***** Data lines *****

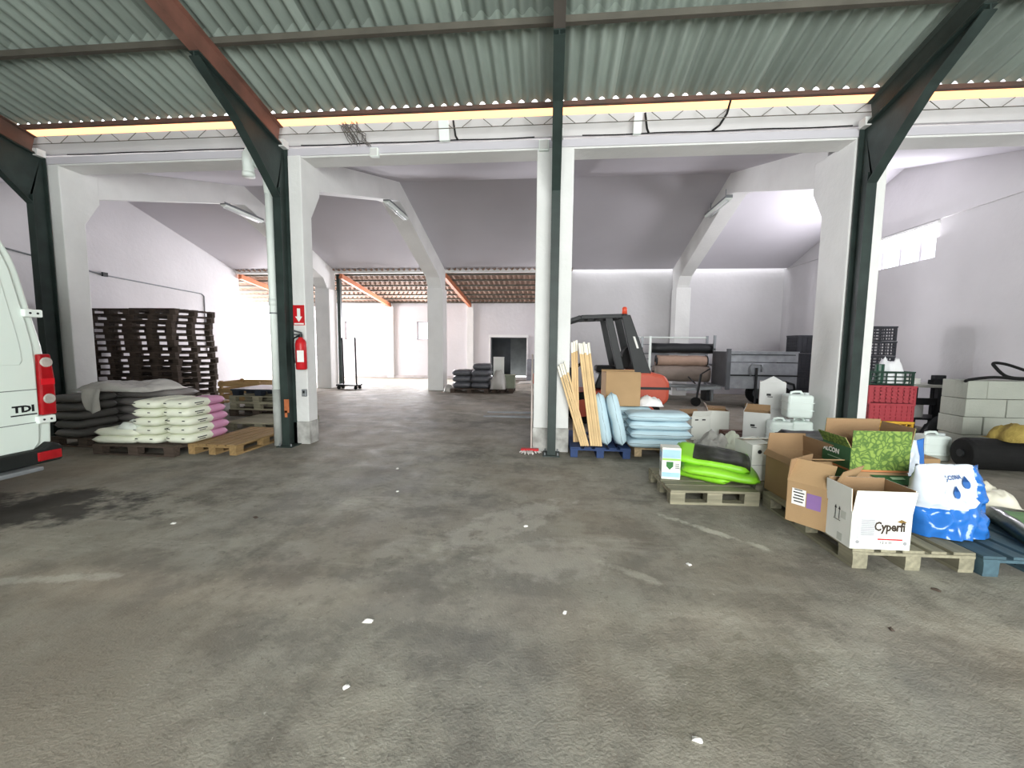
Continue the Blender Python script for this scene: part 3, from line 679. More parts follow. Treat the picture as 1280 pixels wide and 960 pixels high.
o = MB().tube([(2.22, 5.97, 4.72), (2.2, 6.02, 4.58), (2.13, 6.06, 4.46), (2.05, 6.1, 4.41)], .014, 6).build('cable', M_rub, None, True); tag(o, 'short loose black cable hanging from the eave in the right bay', 'cable')
# tangle of netting hanging at the eave
b = MB(); q = random.Random(3)
for k in range(16):
    x = -2.95+q.uniform(-.14, .12); p = [(x+.04*j+q.uniform(-.05, .05), 6.02+q.uniform(-.02, .03), 4.66-.06*j+q.uniform(-.02, .02)) for j in range(6)]
    b.tube(p, .006, 5)
o = b.build('netting', mat('grey_netting', '#6b6663', .8), None, True); tag(o, 'tangle of grey netting hanging at the eave in the left middle bay', 'netting'); o['kind'] = 'stuff'
# conduit on the left wall
t = thing('wall_conduit', 'thin dark conduit along the left wall dropping behind the pallets', 'conduit', (XL+.02, 0, 0))
MB().tube([(0, 7.2, 3.55), (0, 10.0, 3.22), (0, 12.9, 3.12), (0, 13.0, 3.05), (0, 13.0, 1.2)], .018, 8).build('pipe', M_grey, t, True)
MB().box((.02, 9.9, 3.24), (.05, .12, .1)).build('box', M_dk, t)
o = MB().tube([(XL+.02, 6.6, 3.3), (XL+.02, 7.0, 3.32)], .02, 6).build('cable', M_grey, None, True); tag(o, 'short cable stub high on the left wall near the van', 'cable')

# ------------------------------------------------------------------ mop leaning at the middle column
t = thing('mop', 'red and white mop standing at the foot of the middle column', 'mop', (-.3, 6.02, 0))
MB().tube([(.02, .0, .07), (.0, .42, 1.42)], .013, 8).build('handle', mat('pale_mop_handle', '#c9bdb6', .5), t, True)
MB().box((.0, 0, .05), (.26, .09, .03)).build('head', M_red, t, bevel=.01)
b = MB(); q = random.Random(5)
for k in range(30):
    a = q.uniform(0, 2*pi); r_ = q.uniform(.1, .18); b.tube([(.1*cos(a), .04*sin(a), .045), (r_*.8*cos(a), r_*.6*sin(a), .03), (r_*cos(a), r_*.8*sin(a), .01)], .008, 5)
b.build('mop_strings', mat('mop_cotton', '#d5cdca', .9, .1), t, True)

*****

__Exercise directions__
Strip out the pictures and quote the remaining data word for word.

__Worked solution__
Continue the Blender Python script for this scene: part 3, from line 679. More parts follow. Treat the picture as 1280 pixels wide and 960 pixels high.
o = MB().tube([(2.22, 5.97, 4.72), (2.2, 6.02, 4.58), (2.13, 6.06, 4.46), (2.05, 6.1, 4.41)], .014, 6).build('cable', M_rub, None, True); tag(o, 'short loose black cable hanging from the eave in the right bay', 'cable')
# tangle of netting hanging at the eave
b = MB(); q = random.Random(3)
for k in range(16):
    x = -2.95+q.uniform(-.14, .12); p = [(x+.04*j+q.uniform(-.05, .05), 6.02+q.uniform(-.02, .03), 4.66-.06*j+q.uniform(-.02, .02)) for j in range(6)]
    b.tube(p, .006, 5)
o = b.build('netting', mat('grey_netting', '#6b6663', .8), None, True); tag(o, 'tangle of grey netting hanging at the eave in the left middle bay', 'netting'); o['kind'] = 'stuff'
# conduit on the left wall
t = thing('wall_conduit', 'thin dark conduit along the left wall dropping behind the pallets', 'conduit', (XL+.02, 0, 0))
MB().tube([(0, 7.2, 3.55), (0, 10.0, 3.22), (0, 12.9, 3.12), (0, 13.0, 3.05), (0, 13.0, 1.2)], .018, 8).build('pipe', M_grey, t, True)
MB().box((.02, 9.9, 3.24), (.05, .12, .1)).build('box', M_dk, t)
o = MB().tube([(XL+.02, 6.6, 3.3), (XL+.02, 7.0, 3.32)], .02, 6).build('cable', M_grey, None, True); tag(o, 'short cable stub high on the left wall near the van', 'cable')

# ------------------------------------------------------------------ mop leaning at the middle column
t = thing('mop', 'red and white mop standing at the foot of the middle column', 'mop', (-.3, 6.02, 0))
MB().tube([(.02, .0, .07), (.0, .42, 1.42)], .013, 8).build('handle', mat('pale_mop_handle', '#c9bdb6', .5), t, True)
MB().box((.0, 0, .05), (.26, .09, .03)).build('head', M_red, t, bevel=.01)
b = MB(); q = random.Random(5)
for k in range(30):
    a = q.uniform(0, 2*pi); r_ = q.uniform(.1, .18); b.tube([(.1*cos(a), .04*sin(a), .045), (r_*.8*cos(a), r_*.6*sin(a), .03), (r_*cos(a), r_*.8*sin(a), .01)], .008, 5)
b.build('mop_strings', mat('mop_cotton', '#d5cdca', .9, .1), t, True)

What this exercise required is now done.